Indeed, Kelenic continued to play well, coming up with an RBI double in the 11th inning.

Another major positive came from starting pitcher George Kirby, who was strong in his second outing of the season. He pitched six innings, allowing one run on five hits with no walks and four strikeouts.

The Mariners grabbed a 2-0 lead off Cleveland starter Zach Plesac in the first inning. Ty France singled to center and watched as Cal Raleigh blasted his first homer of the season into the right-field seats.

But it was all that the Mariners would get off Plesac despite hitting plenty of hard balls off him, including one literally.
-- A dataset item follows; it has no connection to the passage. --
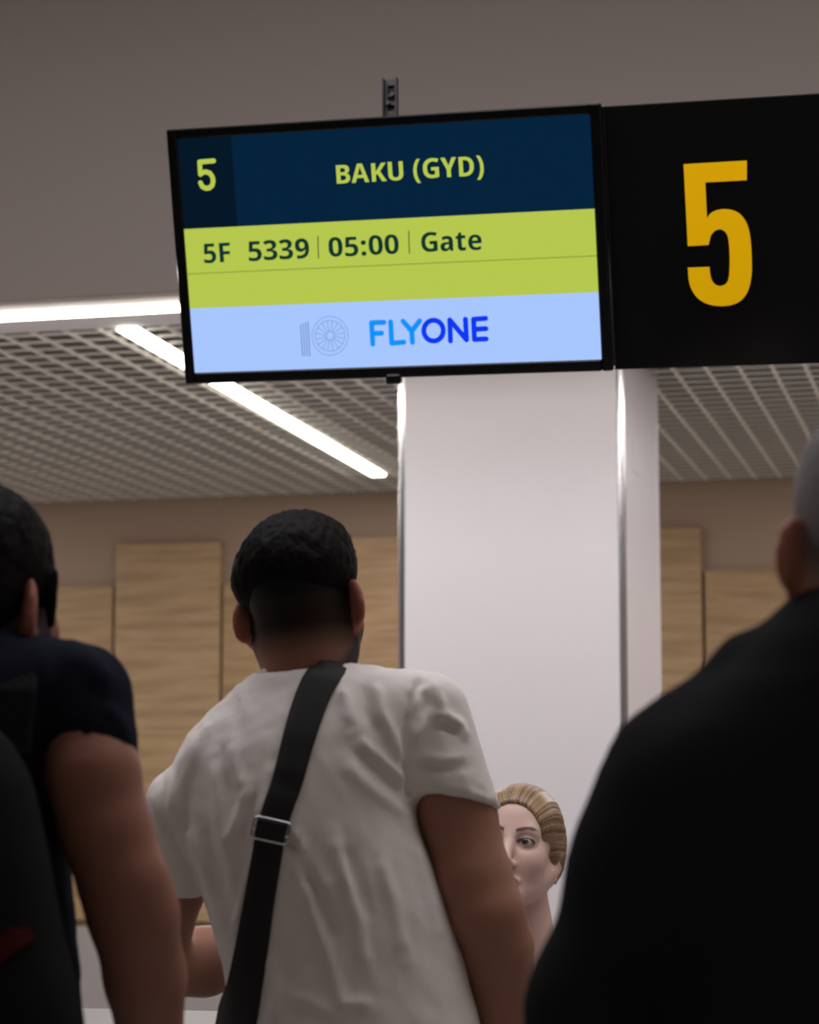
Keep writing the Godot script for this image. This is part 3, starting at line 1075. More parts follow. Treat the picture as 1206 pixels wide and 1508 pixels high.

In the fourth inning, Hernandez lit a 107-mph line drive back at the mound that struck Plesac on the shoulder and ricocheted to second baseman Andres Gimenez, who fired to first base for the out. Plesac would allow just two more base runners after that in pitching seven innings, allowing five hits with a walk and six strikeouts.

After getting the 2-0 lead, Kirby gave up a leadoff triple to Steven Kwan, who scored on Jose Ramirez’s sacrifice fly to center to make it 2-1.

Kirby made the one-run lead hold up for the rest of his outing. The only time Cleveland seriously threatened against him came in the sixth inning. Kwan led off with a single and Ramirez blooped a double into shallow left field just out of the reach of a diving Crawford. Unsure if a catch would be made, Kwan could only advance to third, where he was stranded. Kirby came back to strike out Josh Naylor and ended the inning by ripping an elevated 95-mph fastball by Gimenez for a swinging strike three.

Kirby let out a scream, pumped his fist like a golfer making a putt at the Masters and strutted off the mound toward an applauding Mariners dugout.